Walking through these cow pastures and over these hay fields, I’ve often wondered if they will still be around in 100 years. Will we figure out a way to power the tractors and transport the cows and dispense the meat across the country–without unleashing the ghastly greenhouse gases? Or will the industry be immobilized by the scarcity of obtainable oil? Despite the bucolic character of the land, I recognized that this lifestyle–these hay fields and thousands and thousands of cows–cannot exist without large quantities of oil.
This woman drives long distances to and from her pasture every day. She probably runs a tractor over hundreds of acres of hay fields. Scaling down, small farms, higher taxes on gasoline. The sort of changes these experts recommend would be appalling, unthinkable–offensive even–to someone like her. It’s no wonder why well-meaning scientists are so quickly dismissed, and global warming, denied, by those whose lifestyles are so reliant on oil.
After Fallon, I continued on to Baker, Montana. I walked through miles and miles of uninterrupted canyon country. When I approached a steep precipice, I would worry that I wouldn’t be able to find a way down. But at every canyon rim, I was quick to find a path blazed by cows leading down and up the steep walls.
The town of Baker sat underneath a dank, overcast sky. When I first caught site of the town, I was standing next to an abandoned windmill. which used to pump water from a spring to provide cows with water. Half its blades were missing, and all it could do now was creak, hauntingly, with each passing gust.
North of town were dozens of pump jacks, some white, bearing streaks of rust, others, pitch black. Some were slowly dunking their probosces into the ground, but most, it seemed, stood frozen, paralyzed, dead, no longer able to sustain itself on the pools of black nectar that have since dried.
In town, behind hillocks of scrap heap, I could see the top of a crane busy moving metal. The town had an air of decrepitude, but when I entered I was shocked with the bustle of activity. There were hundreds of newly bought pickups, parked in front of bars, clustered at motels, Hummers headed down Main Street.
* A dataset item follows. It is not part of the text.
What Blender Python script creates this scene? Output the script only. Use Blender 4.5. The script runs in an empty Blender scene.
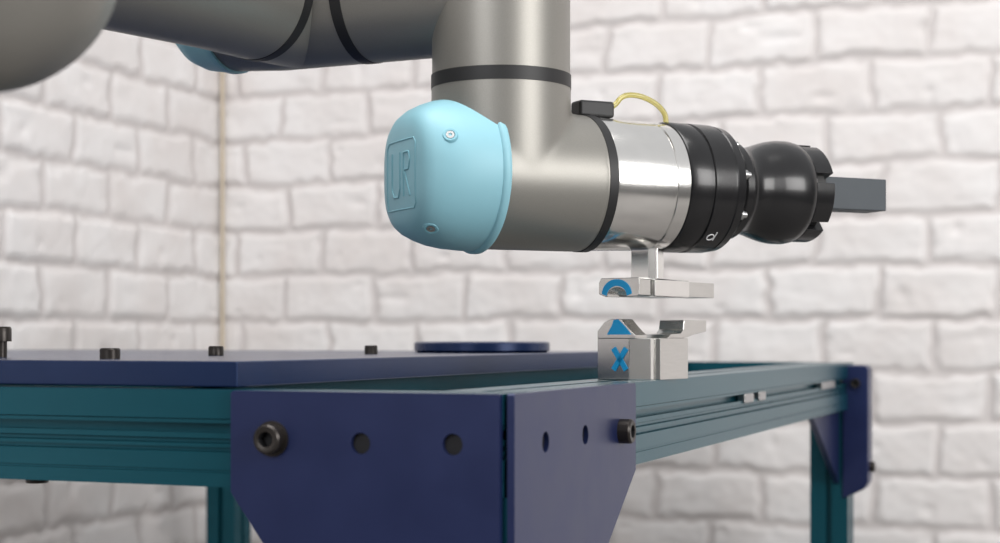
import bpy, math, random, bmesh
import numpy as np
from mathutils import Vector, Matrix
from mathutils.bvhtree import BVHTree
random.seed(3); np.random.seed(3)
CZ=0.943; RT=0.90
CAM=Vector((0,0,CZ)); K=1.1137
d1=Vector((.3613,.9324,0)).normalized(); d2=Vector((-.9324,.3613,0)).normalized(); UP=Vector((0,0,1))
C=Vector((.009,1.22,0))
# ---------------------------------------------------------------- materials
def nmat(name,col,rough=.5,metal=0,noise=0.0,nscale=40,bump=0.0,bscale=300,coat=0,spec=.5,trans=0,stretch=None,rvar=0):
    m=bpy.data.materials.new(name); m.use_nodes=True
    nt=m.node_tree; b=nt.nodes['Principled BSDF']
    b.inputs['Base Color'].default_value=(*col,1); b.inputs['Roughness'].default_value=rough
    b.inputs['Metallic'].default_value=metal; b.inputs['Coat Weight'].default_value=coat
    b.inputs['Specular IOR Level'].default_value=spec; b.inputs['Transmission Weight'].default_value=trans
    tc=nt.nodes.new('ShaderNodeTexCoord')
    mp=nt.nodes.new('ShaderNodeMapping'); nt.links.new(tc.outputs['Object'],mp.inputs[0])
    if stretch: mp.inputs['Scale'].default_value=stretch
    n=nt.nodes.new('ShaderNodeTexNoise'); n.inputs['Scale'].default_value=nscale; n.inputs['Detail'].default_value=4
    nt.links.new(mp.outputs[0],n.inputs['Vector'])
    r=nt.nodes.new('ShaderNodeMapRange'); nt.links.new(n.outputs[0],r.inputs[0])
    r.inputs['From Min'].default_value=.3; r.inputs['From Max'].default_value=.7
    r.inputs['To Min'].default_value=1-noise; r.inputs['To Max'].default_value=1+noise
    mx=nt.nodes.new('ShaderNodeVectorMath'); mx.operation='SCALE'; mx.inputs[0].default_value=col
    nt.links.new(r.outputs[0],mx.inputs['Scale']); nt.links.new(mx.outputs[0],b.inputs['Base Color'])
    if rvar:
        r2=nt.nodes.new('ShaderNodeMapRange'); nt.links.new(n.outputs[0],r2.inputs[0])
        r2.inputs['To Min'].default_value=max(.02,rough-rvar); r2.inputs['To Max'].default_value=rough+rvar
        nt.links.new(r2.outputs[0],b.inputs['Roughness'])
    if bump:
        n2=nt.nodes.new('ShaderNodeTexNoise'); n2.inputs['Scale'].default_value=bscale
        nt.links.new(mp.outputs[0],n2.inputs['Vector'])
        bp=nt.nodes.new('ShaderNodeBump'); bp.inputs['Strength'].default_value=bump; bp.inputs['Distance'].default_value=.001
        nt.links.new(n2.outputs[0],bp.inputs['Height']); nt.links.new(bp.outputs[0],b.inputs['Normal'])
    return m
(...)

There were trailers everywhere, housing for all the temporary workers building two pipelines in the area.
Baker is booming, but none of the bustle gave me the impression of prosperity, sustainability, improvement. The pipeliners will leave, the motels will empty, the bars will cut back on servers, and things will resume as they had. The money that once came in in such abundance, will be completely squandered and forgotten.
What a dismal looking future, I thought. Graveyards of pump jacks. Dead ducks on tailing ponds. Well water bursting into flame. Droughts on the plains. Hurricanes in the north. Water on the poles. Yet as the world warms and oceans rise, the country clamors for an employer-in-chief to create jobs, jobs, jobs, growth, economy, progress…
I walked into the post office, where I would pick up several packages. Josh had sent me four days worth of food, a brand new four-season tent, and winter gear: a merino wool shirt, a pair of gaiters (for walking through snow), a new pair of gloves, a new hat, a pair of hiking boots, two pairs of wool socks, and two new pairs of underwear.
I was delighted to have the new gear–ecstatic even–consumer that I am.


Would this be a badger?


Artwork from Josh’s nieces, Maggie and Eleanor, received in my latest package.

My La Sportivas headed to the trashbin. They served me well, but I hung onto them too long. I’m wearing my large–and heavy–hiking boots now.

This is what happens when you hike for 40 days in the same underwear.

These skin-like bandaids are expensive, but they’ve done an admirable job helping me deal with gashes and chafing on my heels.





My new 4-season tent. Nights are warm, but the condensation in the morning is undesirable.